The harvests are the best way to engage people, Jordan said. Passersby might raise eyebrows at a group of growers eating berries straight off the bushes near the Spring Garden El stop, but some are curious and linger. “We want people to find us,” she said. “[At the Spring Garden stop], everyone was very suspicious. Can you eat those? Are they safe?

Take Trinh Loy, who cuts through the senior center garden on her way to the Acme and was at first mystified by the harvesters. Now she makes jam every year out of juneberries.

And then there’s Bob Jobin, a master gardener from the neighborhood whose passion for juneberries was evident by the swell of the Ziploc bag he collects them in. “At this time of year, it’s like a buffet as you walk down the street,” he said. “You have a hard time getting them in the bag and keeping them from your mouth.” (So does Olive, his bluetick beagle, who eats them off the sidewalk.)
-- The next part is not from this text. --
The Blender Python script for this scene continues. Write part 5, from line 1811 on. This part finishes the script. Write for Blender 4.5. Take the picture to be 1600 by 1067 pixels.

>> READ MORE: 5 edible plants you can forage for in your backyard, and how to cook them

It is hard not to be charmed by the orchard folks. And the berries are good. I ate several. But the real pleasure of the harvest is the way a hidden layer of the city blooms before you — the secret knowledge that, yes, you can eat that little berry growing next to the El. That there are green and growing things here to be more than just admired — but to be taken advantage of, for food and comfort and life.

When Jordan moved here in 2004 to get her Ph.D. in immunology at the University of Pennsylvania, she almost didn’t want to stay. But planting trees and plucking juneberries in neighborhoods across the city — and meeting the people who cared about them — made the city feel like home. Now she works full time for the Orchard Project.

“It’s incredible to know that I am helping make a tiny little corner of the city a bit more beautiful and healthy and peaceful,” she said.

Back on Passyunk Avenue, the harvesters kept at it. In just a few days, the juneberries will ripen and fall.